Thursday 26 August 2010

End of the Season.


Summer's really coming to an end now. I'm off to Italy to clear my head ready for a new term and enjoy some light and heat before the mellow fruitfulness of Autumn by the river. In someways I don't mind - most of the last week has been spent redrafting the Sarajevo play and although it's in better shape now I've lacked the bravery to create the new material it needs and ended up with a touch of coffee fuelled, tidy the flat again, cabin fever. I know what needs to be done, but it probably needs the distraction of other work to really get a shift. The first draft went down easily simply because I should have been researching for Tender Souls.
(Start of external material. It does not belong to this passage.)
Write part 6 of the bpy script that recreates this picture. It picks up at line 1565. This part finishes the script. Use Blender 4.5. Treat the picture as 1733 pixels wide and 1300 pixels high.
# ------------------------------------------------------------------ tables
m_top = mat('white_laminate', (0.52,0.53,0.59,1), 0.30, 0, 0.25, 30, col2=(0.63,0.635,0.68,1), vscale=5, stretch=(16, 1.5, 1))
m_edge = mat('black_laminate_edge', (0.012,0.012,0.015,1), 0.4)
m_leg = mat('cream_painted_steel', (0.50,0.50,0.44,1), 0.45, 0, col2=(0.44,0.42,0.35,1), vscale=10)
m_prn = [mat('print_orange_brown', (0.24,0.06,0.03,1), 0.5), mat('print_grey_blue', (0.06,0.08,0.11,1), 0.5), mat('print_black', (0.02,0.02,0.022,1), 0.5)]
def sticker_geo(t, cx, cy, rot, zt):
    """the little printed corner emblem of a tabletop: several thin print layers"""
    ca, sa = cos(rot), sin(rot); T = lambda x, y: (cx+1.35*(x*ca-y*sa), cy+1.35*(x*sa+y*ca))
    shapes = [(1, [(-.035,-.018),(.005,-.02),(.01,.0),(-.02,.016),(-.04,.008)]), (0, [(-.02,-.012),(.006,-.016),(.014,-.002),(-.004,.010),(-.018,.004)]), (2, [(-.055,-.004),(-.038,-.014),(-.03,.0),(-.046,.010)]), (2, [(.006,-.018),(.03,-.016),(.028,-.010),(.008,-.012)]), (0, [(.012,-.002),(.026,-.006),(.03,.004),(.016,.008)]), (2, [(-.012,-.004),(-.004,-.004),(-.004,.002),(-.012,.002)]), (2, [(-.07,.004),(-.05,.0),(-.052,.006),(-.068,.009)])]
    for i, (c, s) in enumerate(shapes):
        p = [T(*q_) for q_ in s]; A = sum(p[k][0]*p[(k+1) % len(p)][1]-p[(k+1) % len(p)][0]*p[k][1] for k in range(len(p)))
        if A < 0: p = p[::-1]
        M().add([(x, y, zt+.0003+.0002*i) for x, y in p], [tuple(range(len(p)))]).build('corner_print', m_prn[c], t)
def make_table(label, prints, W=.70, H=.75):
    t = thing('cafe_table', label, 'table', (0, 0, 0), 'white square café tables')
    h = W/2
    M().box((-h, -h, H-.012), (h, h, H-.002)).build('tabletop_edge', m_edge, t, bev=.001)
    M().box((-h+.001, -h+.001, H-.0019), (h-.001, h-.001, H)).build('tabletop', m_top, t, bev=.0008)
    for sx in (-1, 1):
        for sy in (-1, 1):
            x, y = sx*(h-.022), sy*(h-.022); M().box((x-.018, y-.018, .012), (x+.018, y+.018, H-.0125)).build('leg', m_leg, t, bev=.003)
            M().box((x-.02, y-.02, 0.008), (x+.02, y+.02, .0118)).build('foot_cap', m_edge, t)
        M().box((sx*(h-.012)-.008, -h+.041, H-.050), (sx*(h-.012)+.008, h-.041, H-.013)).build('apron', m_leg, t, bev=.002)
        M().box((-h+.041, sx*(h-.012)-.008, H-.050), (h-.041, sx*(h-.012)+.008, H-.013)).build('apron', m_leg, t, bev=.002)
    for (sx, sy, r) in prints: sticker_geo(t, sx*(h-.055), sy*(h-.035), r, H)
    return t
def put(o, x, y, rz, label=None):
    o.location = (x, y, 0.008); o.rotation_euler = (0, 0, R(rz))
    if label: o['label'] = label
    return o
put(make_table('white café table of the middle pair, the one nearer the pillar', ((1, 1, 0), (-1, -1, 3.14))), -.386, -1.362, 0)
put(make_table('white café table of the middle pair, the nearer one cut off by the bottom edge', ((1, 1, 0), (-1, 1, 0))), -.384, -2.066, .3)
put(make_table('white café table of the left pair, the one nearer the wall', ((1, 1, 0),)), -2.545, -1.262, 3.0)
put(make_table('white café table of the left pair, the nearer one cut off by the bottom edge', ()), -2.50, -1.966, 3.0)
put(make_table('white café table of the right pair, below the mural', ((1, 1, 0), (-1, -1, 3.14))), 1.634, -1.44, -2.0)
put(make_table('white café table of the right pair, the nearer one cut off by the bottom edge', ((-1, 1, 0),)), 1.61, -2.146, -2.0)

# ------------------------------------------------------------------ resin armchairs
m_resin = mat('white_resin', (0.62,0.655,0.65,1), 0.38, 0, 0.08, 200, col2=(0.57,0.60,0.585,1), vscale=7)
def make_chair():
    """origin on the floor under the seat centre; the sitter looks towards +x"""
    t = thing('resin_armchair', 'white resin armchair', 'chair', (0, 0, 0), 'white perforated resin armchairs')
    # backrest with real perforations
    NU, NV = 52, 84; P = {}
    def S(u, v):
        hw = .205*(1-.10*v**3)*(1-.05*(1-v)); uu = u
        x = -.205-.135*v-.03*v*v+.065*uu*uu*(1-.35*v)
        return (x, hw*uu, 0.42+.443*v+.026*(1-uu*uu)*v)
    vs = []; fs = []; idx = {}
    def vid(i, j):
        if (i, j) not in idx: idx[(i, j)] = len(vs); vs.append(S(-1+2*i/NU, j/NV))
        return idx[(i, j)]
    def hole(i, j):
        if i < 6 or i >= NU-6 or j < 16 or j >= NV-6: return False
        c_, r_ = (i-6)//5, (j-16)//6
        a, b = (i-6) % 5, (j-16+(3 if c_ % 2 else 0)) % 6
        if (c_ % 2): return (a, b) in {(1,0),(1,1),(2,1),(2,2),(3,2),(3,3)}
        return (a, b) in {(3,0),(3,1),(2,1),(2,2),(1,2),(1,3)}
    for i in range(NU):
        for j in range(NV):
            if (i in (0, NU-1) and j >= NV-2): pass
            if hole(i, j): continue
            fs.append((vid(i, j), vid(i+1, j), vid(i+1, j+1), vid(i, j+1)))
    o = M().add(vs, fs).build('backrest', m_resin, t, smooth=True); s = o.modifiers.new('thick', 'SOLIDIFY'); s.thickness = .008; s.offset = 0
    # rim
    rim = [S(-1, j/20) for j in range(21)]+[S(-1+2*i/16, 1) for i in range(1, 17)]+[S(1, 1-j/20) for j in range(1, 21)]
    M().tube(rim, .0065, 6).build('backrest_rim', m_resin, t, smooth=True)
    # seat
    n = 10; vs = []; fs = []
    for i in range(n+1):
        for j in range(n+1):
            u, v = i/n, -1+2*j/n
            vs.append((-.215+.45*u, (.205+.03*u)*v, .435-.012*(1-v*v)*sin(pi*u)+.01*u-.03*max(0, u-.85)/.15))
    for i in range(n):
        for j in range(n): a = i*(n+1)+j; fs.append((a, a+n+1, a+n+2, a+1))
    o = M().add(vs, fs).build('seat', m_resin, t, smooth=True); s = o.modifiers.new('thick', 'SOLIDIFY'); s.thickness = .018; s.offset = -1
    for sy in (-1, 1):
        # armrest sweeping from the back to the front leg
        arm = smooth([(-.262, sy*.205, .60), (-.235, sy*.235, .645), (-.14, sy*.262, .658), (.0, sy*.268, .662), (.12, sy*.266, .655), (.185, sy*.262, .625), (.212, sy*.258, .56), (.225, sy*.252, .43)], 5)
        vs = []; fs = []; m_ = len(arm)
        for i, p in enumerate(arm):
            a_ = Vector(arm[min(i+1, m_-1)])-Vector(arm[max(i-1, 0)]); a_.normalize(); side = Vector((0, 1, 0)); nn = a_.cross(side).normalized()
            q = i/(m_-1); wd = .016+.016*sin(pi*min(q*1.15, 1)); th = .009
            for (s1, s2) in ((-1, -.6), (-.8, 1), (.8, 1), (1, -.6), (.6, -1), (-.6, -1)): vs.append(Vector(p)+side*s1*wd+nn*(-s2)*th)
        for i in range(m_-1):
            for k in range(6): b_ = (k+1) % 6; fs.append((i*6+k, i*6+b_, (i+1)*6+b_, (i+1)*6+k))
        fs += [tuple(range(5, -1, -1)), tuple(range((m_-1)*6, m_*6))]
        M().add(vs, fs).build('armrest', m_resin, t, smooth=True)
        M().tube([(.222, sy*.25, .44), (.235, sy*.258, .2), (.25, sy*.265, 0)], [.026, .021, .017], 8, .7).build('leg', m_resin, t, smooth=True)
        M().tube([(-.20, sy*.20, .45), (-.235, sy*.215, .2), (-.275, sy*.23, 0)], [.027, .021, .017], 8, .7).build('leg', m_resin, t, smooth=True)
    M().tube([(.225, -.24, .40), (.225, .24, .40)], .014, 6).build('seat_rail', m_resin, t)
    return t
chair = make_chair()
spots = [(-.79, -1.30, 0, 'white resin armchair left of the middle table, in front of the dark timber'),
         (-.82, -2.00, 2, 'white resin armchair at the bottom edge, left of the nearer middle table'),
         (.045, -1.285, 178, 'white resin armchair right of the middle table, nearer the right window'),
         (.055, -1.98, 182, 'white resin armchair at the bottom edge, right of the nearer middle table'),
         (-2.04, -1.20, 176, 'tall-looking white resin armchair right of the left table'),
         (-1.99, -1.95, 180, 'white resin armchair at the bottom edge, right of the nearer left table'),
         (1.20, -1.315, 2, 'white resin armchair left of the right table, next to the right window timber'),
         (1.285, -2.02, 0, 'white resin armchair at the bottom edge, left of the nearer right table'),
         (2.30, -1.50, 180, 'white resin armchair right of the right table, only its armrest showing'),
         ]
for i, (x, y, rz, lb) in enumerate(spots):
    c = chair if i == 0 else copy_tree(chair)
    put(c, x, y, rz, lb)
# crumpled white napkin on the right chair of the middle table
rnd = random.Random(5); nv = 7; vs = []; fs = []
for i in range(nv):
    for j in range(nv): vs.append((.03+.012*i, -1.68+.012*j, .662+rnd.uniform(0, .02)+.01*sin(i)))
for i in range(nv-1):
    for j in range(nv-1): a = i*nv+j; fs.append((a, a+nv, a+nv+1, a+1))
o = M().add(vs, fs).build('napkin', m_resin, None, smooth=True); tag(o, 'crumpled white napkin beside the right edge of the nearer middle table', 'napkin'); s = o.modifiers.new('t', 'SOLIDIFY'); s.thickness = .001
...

On Tuesday had a lovely understated day of escape down to Whitstable with Eleanor. She did her MA in Victorian Studies - which is a period I'm a bit fearful of - never really seeing beyond the gloom, claustrophobia and rigid definition. It's a prejudice she might just help me overcome.

And the Victorians certainly got things done so much so that we're still following their projects today - transport, health care, crime prevention, housing all have their roots firmly ensconsed in organisation of the nineteenth century. In education we still, more or less, teach to the confident scale and discipline of the Victorian curriculum.

We stopped off to look at the Pre-Drawin, first draft dinosaurs in Crystal Palace park - assertively innacurate, but fearlessly presented with thumbs for horns, thigh bones for backs. It's easy to imagine what a stir they must have created when they were unveiled. Eleanor explained that a banquet was even thrown inside one of them in celebration at their creation. Sunday afternoon strolls in Sydenham can never have been the same again.

On to Whitstable, which still, in the fishermans' cottages along Squeeze Gut Alley, the old Horsebridge and the weatherbeaten oyster parlours has echos of past pleasures. Steamers used to leave London Bridge and stop off on the way to Margate. One of the first passenger railways ferried tourists to and from Canterbury on the long defunct Crab and Winkle line; whilst out in the bay the wrecks of some of the old fishing fleet smacks reveal themsleves at low tide.

Truth be told there's not much to the town now. Charity shops, pubs and sunsets - but the smell of the salt, the dark squals roaming across the horizon and the sound of the shingle pulled back down to the water's edge makes it a great place to come and forget work for a day.